GOAL:
Search the records that follow and extract every line containing the string "Write".

MATERIAL SHOWN:
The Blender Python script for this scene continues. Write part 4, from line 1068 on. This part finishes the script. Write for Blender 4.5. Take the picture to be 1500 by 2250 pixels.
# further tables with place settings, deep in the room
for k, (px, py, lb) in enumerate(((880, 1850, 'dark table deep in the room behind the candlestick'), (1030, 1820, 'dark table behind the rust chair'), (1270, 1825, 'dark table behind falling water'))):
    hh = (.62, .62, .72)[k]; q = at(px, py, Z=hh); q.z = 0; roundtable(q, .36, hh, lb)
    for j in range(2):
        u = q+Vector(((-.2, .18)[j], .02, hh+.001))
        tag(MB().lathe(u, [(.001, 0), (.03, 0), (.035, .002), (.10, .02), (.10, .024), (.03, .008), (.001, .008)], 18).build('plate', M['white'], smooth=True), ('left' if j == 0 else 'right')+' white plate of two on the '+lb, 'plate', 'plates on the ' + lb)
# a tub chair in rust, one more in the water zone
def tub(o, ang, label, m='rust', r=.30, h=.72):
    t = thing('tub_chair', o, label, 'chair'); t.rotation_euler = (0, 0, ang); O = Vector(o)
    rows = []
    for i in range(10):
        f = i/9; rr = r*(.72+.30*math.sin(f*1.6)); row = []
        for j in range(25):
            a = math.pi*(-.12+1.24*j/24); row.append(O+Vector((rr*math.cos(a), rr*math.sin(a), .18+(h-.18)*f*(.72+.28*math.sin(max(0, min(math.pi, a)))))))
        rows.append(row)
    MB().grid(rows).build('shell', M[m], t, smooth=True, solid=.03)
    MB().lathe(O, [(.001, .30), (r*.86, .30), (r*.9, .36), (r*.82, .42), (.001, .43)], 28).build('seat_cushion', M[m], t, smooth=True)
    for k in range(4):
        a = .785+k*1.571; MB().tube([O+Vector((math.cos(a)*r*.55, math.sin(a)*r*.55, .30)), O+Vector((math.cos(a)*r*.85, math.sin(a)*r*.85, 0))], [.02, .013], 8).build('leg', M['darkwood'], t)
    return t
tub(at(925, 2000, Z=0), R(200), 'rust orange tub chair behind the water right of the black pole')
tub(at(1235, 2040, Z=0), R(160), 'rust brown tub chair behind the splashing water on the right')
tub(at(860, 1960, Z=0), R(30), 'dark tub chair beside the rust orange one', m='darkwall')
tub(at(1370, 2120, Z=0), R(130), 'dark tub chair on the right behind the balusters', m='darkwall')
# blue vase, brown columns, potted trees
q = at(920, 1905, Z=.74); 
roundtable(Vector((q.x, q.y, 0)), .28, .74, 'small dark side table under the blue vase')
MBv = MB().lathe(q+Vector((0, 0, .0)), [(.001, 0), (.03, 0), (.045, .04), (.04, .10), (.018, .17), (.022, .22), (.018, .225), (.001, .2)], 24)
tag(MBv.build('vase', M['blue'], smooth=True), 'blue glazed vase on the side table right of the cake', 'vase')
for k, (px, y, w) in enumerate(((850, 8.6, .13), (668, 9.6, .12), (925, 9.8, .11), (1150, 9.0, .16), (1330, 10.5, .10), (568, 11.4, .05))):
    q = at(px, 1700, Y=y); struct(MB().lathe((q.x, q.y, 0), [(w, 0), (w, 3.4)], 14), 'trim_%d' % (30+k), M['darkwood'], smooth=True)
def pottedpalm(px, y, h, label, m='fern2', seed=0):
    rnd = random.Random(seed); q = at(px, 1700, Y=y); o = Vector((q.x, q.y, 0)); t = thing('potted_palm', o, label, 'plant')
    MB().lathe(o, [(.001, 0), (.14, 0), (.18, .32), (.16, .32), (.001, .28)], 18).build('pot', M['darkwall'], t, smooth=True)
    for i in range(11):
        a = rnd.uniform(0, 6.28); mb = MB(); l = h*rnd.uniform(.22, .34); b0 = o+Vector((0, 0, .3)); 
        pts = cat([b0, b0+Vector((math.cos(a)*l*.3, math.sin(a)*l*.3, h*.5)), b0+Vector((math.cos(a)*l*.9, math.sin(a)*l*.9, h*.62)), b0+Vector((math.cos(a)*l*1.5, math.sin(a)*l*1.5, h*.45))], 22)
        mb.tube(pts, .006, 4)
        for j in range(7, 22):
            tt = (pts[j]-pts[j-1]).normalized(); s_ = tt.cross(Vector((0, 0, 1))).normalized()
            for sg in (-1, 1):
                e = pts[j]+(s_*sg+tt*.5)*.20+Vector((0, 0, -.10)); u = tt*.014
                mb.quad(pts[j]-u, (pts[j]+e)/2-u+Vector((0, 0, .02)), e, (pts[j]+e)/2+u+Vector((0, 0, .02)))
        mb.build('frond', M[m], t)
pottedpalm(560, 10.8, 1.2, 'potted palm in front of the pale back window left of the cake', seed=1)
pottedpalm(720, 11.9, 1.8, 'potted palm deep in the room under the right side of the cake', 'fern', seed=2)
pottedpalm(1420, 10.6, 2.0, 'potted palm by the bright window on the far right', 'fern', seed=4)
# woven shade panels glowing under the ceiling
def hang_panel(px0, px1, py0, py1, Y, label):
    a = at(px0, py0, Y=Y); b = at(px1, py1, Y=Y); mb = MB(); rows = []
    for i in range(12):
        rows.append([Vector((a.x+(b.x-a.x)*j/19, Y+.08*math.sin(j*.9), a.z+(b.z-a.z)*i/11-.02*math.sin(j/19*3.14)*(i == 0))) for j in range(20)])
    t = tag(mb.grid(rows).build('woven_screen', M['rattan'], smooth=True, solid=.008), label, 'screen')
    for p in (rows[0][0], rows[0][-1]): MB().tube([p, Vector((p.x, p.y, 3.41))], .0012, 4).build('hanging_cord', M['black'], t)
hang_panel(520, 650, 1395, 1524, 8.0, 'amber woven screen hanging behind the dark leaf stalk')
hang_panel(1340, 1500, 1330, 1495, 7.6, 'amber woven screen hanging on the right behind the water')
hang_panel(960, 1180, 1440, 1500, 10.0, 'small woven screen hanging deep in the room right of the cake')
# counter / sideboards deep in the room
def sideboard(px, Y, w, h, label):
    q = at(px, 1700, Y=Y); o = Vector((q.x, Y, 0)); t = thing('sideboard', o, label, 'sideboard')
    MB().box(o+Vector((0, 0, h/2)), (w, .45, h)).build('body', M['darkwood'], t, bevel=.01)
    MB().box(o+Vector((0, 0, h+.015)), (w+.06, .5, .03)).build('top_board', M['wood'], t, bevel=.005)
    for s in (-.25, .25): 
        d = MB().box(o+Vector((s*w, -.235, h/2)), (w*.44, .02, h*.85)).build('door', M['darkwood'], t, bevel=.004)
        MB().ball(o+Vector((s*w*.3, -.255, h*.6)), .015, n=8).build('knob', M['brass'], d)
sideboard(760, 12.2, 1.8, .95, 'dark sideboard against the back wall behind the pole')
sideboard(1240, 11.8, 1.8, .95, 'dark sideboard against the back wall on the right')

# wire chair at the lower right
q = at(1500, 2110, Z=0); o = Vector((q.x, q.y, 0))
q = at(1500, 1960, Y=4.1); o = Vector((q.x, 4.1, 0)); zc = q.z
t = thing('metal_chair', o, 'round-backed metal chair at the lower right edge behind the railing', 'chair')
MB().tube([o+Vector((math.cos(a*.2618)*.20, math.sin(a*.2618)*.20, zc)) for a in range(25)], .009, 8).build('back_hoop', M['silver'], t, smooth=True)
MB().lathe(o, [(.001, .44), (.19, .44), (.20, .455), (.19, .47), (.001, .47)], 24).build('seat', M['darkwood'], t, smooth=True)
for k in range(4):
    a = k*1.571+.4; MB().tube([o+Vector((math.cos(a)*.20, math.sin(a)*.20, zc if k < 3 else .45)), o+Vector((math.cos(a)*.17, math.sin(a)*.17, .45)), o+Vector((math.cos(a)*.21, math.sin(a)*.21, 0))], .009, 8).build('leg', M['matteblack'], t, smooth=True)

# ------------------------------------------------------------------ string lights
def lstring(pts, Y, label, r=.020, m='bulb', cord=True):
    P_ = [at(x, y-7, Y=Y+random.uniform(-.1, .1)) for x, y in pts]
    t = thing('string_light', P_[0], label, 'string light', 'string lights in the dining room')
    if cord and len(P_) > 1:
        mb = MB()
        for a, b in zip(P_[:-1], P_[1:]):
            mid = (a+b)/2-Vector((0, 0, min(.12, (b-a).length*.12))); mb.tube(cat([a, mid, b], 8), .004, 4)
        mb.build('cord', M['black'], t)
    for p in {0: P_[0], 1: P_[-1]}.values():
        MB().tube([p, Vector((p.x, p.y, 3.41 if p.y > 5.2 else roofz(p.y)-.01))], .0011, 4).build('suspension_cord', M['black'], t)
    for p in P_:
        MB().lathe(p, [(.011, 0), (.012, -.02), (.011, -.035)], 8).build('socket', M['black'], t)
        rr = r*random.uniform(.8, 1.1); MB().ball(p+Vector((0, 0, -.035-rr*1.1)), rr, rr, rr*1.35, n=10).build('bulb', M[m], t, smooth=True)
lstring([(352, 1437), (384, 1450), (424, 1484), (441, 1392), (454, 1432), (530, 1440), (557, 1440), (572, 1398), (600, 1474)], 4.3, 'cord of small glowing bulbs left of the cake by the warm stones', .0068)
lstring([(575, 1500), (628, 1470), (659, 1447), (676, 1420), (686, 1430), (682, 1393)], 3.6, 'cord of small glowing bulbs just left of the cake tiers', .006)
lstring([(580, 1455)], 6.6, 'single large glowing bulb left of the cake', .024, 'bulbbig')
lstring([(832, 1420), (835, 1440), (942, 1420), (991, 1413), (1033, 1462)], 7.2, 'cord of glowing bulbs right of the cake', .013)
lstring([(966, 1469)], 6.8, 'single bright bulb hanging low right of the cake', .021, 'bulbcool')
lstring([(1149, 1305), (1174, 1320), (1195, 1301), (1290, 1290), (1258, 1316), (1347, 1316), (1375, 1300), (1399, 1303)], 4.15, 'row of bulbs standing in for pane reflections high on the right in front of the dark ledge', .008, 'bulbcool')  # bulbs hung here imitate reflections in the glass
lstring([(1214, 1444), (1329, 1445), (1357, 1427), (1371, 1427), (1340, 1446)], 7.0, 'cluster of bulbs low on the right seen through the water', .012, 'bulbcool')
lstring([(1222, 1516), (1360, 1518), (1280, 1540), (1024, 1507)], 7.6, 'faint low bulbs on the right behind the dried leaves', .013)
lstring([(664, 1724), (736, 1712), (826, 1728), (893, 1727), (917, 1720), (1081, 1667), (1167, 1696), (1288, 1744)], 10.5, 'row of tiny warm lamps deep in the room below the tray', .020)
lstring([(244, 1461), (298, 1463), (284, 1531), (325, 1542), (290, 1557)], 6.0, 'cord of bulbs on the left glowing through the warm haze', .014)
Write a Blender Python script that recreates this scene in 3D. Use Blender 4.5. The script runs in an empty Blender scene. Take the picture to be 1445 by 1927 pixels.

WRITTEN ANSWER:
The Blender Python script for this scene continues. Write part 4, from line 1068 on. This part finishes the script. Write for Blender 4.5. Take the picture to be 1500 by 2250 pixels.
Write a Blender Python script that recreates this scene in 3D. Use Blender 4.5. The script runs in an empty Blender scene. Take the picture to be 1445 by 1927 pixels.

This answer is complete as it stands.